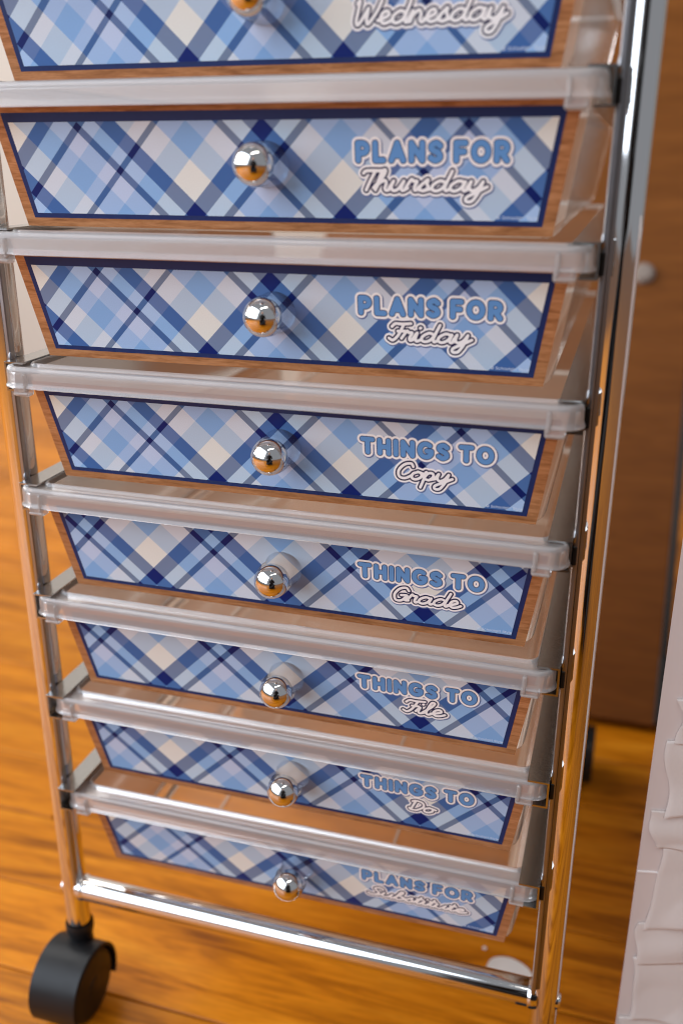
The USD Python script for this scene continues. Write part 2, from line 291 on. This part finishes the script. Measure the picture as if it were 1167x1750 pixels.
SCRIPT = {  # (advance, strokes); x-height 1
 'a': (1.25, [[(.95, .85), (.5, 1.0), (.1, .6), (.12, .15), (.45, 0), (.8, .3), (.97, .92)], [(.97, .92), (.93, .3), (1.08, .02), (1.35, .25)]]),
 'd': (1.25, [[(.93, .8), (.5, 1.0), (.1, .6), (.12, .15), (.45, 0), (.8, .3), (1.0, 1.1), (1.1, 1.95)], [(1.1, 1.95), (.98, .9), (.95, .3), (1.1, .02), (1.35, .25)]]),
 'u': (1.15, [[(-.05, .25), (.13, .95), (.08, .4), (.28, 0), (.6, .15), (.85, .95)], [(.85, .95), (.8, .3), (.95, 0), (1.25, .25)]]),
 'r': (0.85, [[(-.05, .25), (.18, 1.1), (.36, .95), (.62, .92), (.55, .4), (.66, .04), (.95, .25)]]),
 's': (0.85, [[(-.05, .25), (.46, 1.08), (.5, .7), (.66, .3), (.4, 0), (.08, .1)], [(.4, 0), (.95, .25)]]),
 'y': (1.2, [[(-.05, .3), (.1, .95), (.1, .4), (.35, .05), (.7, .3), (.9, .95)], [(.9, .95), (.85, 0), (.6, -.95), (.2, -1.0), (.15, -.6), (.7, -.1), (1.3, .45)]]),
 'n': (1.1, [[(-.05, .25), (.15, .95), (.12, .05)], [(.12, .05), (.22, .6), (.55, 1.0), (.76, .7), (.76, .2), (.95, 0), (1.2, .25)]]),
 'e': (0.9, [[(-.05, .25), (.3, .4), (.66, .7), (.5, 1.02), (.2, .85), (.12, .35), (.4, 0), (.75, .1), (1.02, .36)]]),
 'i': (0.55, [[(-.05, .25), (.15, .95), (.15, .3), (.32, 0), (.65, .25)], [(.26, 1.5), (.30, 1.54)]]),
 'l': (0.6, [[(-.05, .25), (.4, 1.3), (.5, 1.95), (.28, 2.0), (.2, 1.3), (.2, .3), (.4, 0), (.7, .25)]]),
 'h': (1.1, [[(-.05, .25), (.4, 1.4), (.45, 2.0), (.25, 1.9), (.15, 1.0), (.12, .05)], [(.12, .05), (.25, .7), (.6, 1.0), (.76, .7), (.76, .2), (.95, 0), (1.2, .25)]]),
 'b': (0.95, [[(-.05, .25), (.4, 1.4), (.45, 2.0), (.25, 1.9), (.15, 1.0), (.15, .2), (.42, 0), (.76, .3), (.68, .8), (.5, .75), (1.05, .5)]]),
 't': (0.6, [[(-.05, .25), (.25, 1.2), (.32, 1.7)], [(.32, 1.7), (.22, .3), (.4, 0), (.7, .25)], [(.0, 1.2), (.55, 1.25)]]),
 'o': (1.0, [[(.5, 1.0), (.12, .7), (.15, .15), (.5, 0), (.85, .35), (.75, .85), (.45, 1.0)], [(.6, .95), (1.1, .75)]]),
 'p': (1.05, [[(-.05, .45), (.15, 1.0), (.08, -1.0)], [(.1, .3), (.3, .9), (.65, .95), (.8, .5), (.55, .05), (.2, .15)], [(.55, .05), (1.12, .35)]]),
 'C': (1.2, [[(1.15, 1.6), (.9, 2.0), (.4, 1.8), (.1, 1.0), (.3, .2), (.8, .03), (1.3, .5)]]),
 'G': (1.35, [[(1.15, 1.6), (.85, 2.0), (.35, 1.75), (.1, .9), (.35, .08), (.85, .1), (1.15, .85)], [(.65, .85), (1.15, .87), (1.1, .2), (1.4, .2)]]),
 'D': (1.3, [[(.3, 1.95), (.2, .08)], [(.0, 1.75), (.35, 1.98), (.95, 1.75), (1.2, .95), (.75, .1), (.2, .04), (.02, .3)]]),
 'W': (1.75, [[(0, 1.7), (.15, 1.9), (.17, .25), (.42, .03), (.85, 1.3)], [(.85, 1.3), (.9, .3), (1.1, .03), (1.5, 1.0), (1.7, 1.95)]]),
 'T': (0.95, [[(-.1, 1.7), (.1, 1.95), (1.25, 1.95)], [(.7, 1.95), (.52, .9), (.42, .03)]]),
 'F': (0.95, [[(-.1, 1.55), (.1, 1.9), (.6, 1.88), (1.25, 1.98)], [(.75, 1.9), (.58, .6), (.3, .0), (-.05, .2)], [(.45, 1.05), (.95, 1.1)]]),
 'S': (1.15, [[(1.05, 1.6), (.75, 2.0), (.32, 1.7), (.5, 1.2), (.85, .7), (.6, .08), (.1, .05), (-.05, .35)], [(.6, .08), (1.2, .3)]]),
}
def caps_line(text, x0, x1, zb, h, r):
    """centre lines of rounded capitals between x0..x1 (mm, ink edge to ink edge), baseline zb"""
    gap, sp = 0.45, 0.40; x = 0; L = []
    for ch in text:
        if ch == ' ': x += sp; continue
        w, st = CAPS[ch]
        L += [np.array(s, float)+(x, 0) for s in st]; x += w + gap
    tot = x - gap; hh = h - 2*r; sx = (x1-x0-2*r)/tot
    return [LineString(np.column_stack([x0+r+s[:, 0]*sx, zb+r+s[:, 1]*hh])) for s in L]
def script_line(text, x0, x1, zb, xh, r):
    x = 0; L = []
    for ch in text:
        adv, st = SCRIPT[ch]
        for s in st:
            c = catmull(s) if len(s) > 2 else np.array(s, float)
            L.append(np.column_stack([c[:, 0]+x+0.22*c[:, 1], c[:, 1]]))
        x += adv
    lo, hi = min(c[:, 0].min() for c in L), max(c[:, 0].max() for c in L)
    sx = (x1-x0-2*r)/(hi-lo)
    return [LineString(np.column_stack([x0+r+(c[:, 0]-lo)*sx, zb+c[:, 1]*xh])) for c in L]
def fat(lines, r): return unary_union([l.buffer(r, quad_segs=6) for l in lines]).simplify(0.02)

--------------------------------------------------

- _Exercise brief_: Write the material out again exactly as it appears, dropping the pictures.

- _Output for this exercise_:
The USD Python script for this scene continues. Write part 2, from line 291 on. This part finishes the script. Measure the picture as if it were 1167x1750 pixels.
SCRIPT = {  # (advance, strokes); x-height 1
 'a': (1.25, [[(.95, .85), (.5, 1.0), (.1, .6), (.12, .15), (.45, 0), (.8, .3), (.97, .92)], [(.97, .92), (.93, .3), (1.08, .02), (1.35, .25)]]),
 'd': (1.25, [[(.93, .8), (.5, 1.0), (.1, .6), (.12, .15), (.45, 0), (.8, .3), (1.0, 1.1), (1.1, 1.95)], [(1.1, 1.95), (.98, .9), (.95, .3), (1.1, .02), (1.35, .25)]]),
 'u': (1.15, [[(-.05, .25), (.13, .95), (.08, .4), (.28, 0), (.6, .15), (.85, .95)], [(.85, .95), (.8, .3), (.95, 0), (1.25, .25)]]),
 'r': (0.85, [[(-.05, .25), (.18, 1.1), (.36, .95), (.62, .92), (.55, .4), (.66, .04), (.95, .25)]]),
 's': (0.85, [[(-.05, .25), (.46, 1.08), (.5, .7), (.66, .3), (.4, 0), (.08, .1)], [(.4, 0), (.95, .25)]]),
 'y': (1.2, [[(-.05, .3), (.1, .95), (.1, .4), (.35, .05), (.7, .3), (.9, .95)], [(.9, .95), (.85, 0), (.6, -.95), (.2, -1.0), (.15, -.6), (.7, -.1), (1.3, .45)]]),
 'n': (1.1, [[(-.05, .25), (.15, .95), (.12, .05)], [(.12, .05), (.22, .6), (.55, 1.0), (.76, .7), (.76, .2), (.95, 0), (1.2, .25)]]),
 'e': (0.9, [[(-.05, .25), (.3, .4), (.66, .7), (.5, 1.02), (.2, .85), (.12, .35), (.4, 0), (.75, .1), (1.02, .36)]]),
 'i': (0.55, [[(-.05, .25), (.15, .95), (.15, .3), (.32, 0), (.65, .25)], [(.26, 1.5), (.30, 1.54)]]),
 'l': (0.6, [[(-.05, .25), (.4, 1.3), (.5, 1.95), (.28, 2.0), (.2, 1.3), (.2, .3), (.4, 0), (.7, .25)]]),
 'h': (1.1, [[(-.05, .25), (.4, 1.4), (.45, 2.0), (.25, 1.9), (.15, 1.0), (.12, .05)], [(.12, .05), (.25, .7), (.6, 1.0), (.76, .7), (.76, .2), (.95, 0), (1.2, .25)]]),
 'b': (0.95, [[(-.05, .25), (.4, 1.4), (.45, 2.0), (.25, 1.9), (.15, 1.0), (.15, .2), (.42, 0), (.76, .3), (.68, .8), (.5, .75), (1.05, .5)]]),
 't': (0.6, [[(-.05, .25), (.25, 1.2), (.32, 1.7)], [(.32, 1.7), (.22, .3), (.4, 0), (.7, .25)], [(.0, 1.2), (.55, 1.25)]]),
 'o': (1.0, [[(.5, 1.0), (.12, .7), (.15, .15), (.5, 0), (.85, .35), (.75, .85), (.45, 1.0)], [(.6, .95), (1.1, .75)]]),
 'p': (1.05, [[(-.05, .45), (.15, 1.0), (.08, -1.0)], [(.1, .3), (.3, .9), (.65, .95), (.8, .5), (.55, .05), (.2, .15)], [(.55, .05), (1.12, .35)]]),
 'C': (1.2, [[(1.15, 1.6), (.9, 2.0), (.4, 1.8), (.1, 1.0), (.3, .2), (.8, .03), (1.3, .5)]]),
 'G': (1.35, [[(1.15, 1.6), (.85, 2.0), (.35, 1.75), (.1, .9), (.35, .08), (.85, .1), (1.15, .85)], [(.65, .85), (1.15, .87), (1.1, .2), (1.4, .2)]]),
 'D': (1.3, [[(.3, 1.95), (.2, .08)], [(.0, 1.75), (.35, 1.98), (.95, 1.75), (1.2, .95), (.75, .1), (.2, .04), (.02, .3)]]),
 'W': (1.75, [[(0, 1.7), (.15, 1.9), (.17, .25), (.42, .03), (.85, 1.3)], [(.85, 1.3), (.9, .3), (1.1, .03), (1.5, 1.0), (1.7, 1.95)]]),
 'T': (0.95, [[(-.1, 1.7), (.1, 1.95), (1.25, 1.95)], [(.7, 1.95), (.52, .9), (.42, .03)]]),
 'F': (0.95, [[(-.1, 1.55), (.1, 1.9), (.6, 1.88), (1.25, 1.98)], [(.75, 1.9), (.58, .6), (.3, .0), (-.05, .2)], [(.45, 1.05), (.95, 1.1)]]),
 'S': (1.15, [[(1.05, 1.6), (.75, 2.0), (.32, 1.7), (.5, 1.2), (.85, .7), (.6, .08), (.1, .05), (-.05, .35)], [(.6, .08), (1.2, .3)]]),
}
def caps_line(text, x0, x1, zb, h, r):
    """centre lines of rounded capitals between x0..x1 (mm, ink edge to ink edge), baseline zb"""
    gap, sp = 0.45, 0.40; x = 0; L = []
    for ch in text:
        if ch == ' ': x += sp; continue
        w, st = CAPS[ch]
        L += [np.array(s, float)+(x, 0) for s in st]; x += w + gap
    tot = x - gap; hh = h - 2*r; sx = (x1-x0-2*r)/tot
    return [LineString(np.column_stack([x0+r+s[:, 0]*sx, zb+r+s[:, 1]*hh])) for s in L]
def script_line(text, x0, x1, zb, xh, r):
    x = 0; L = []
    for ch in text:
        adv, st = SCRIPT[ch]
        for s in st:
            c = catmull(s) if len(s) > 2 else np.array(s, float)
            L.append(np.column_stack([c[:, 0]+x+0.22*c[:, 1], c[:, 1]]))
        x += adv
    lo, hi = min(c[:, 0].min() for c in L), max(c[:, 0].max() for c in L)
    sx = (x1-x0-2*r)/(hi-lo)
    return [LineString(np.column_stack([x0+r+(c[:, 0]-lo)*sx, zb+c[:, 1]*xh])) for c in L]
def fat(lines, r): return unary_union([l.buffer(r, quad_segs=6) for l in lines]).simplify(0.02)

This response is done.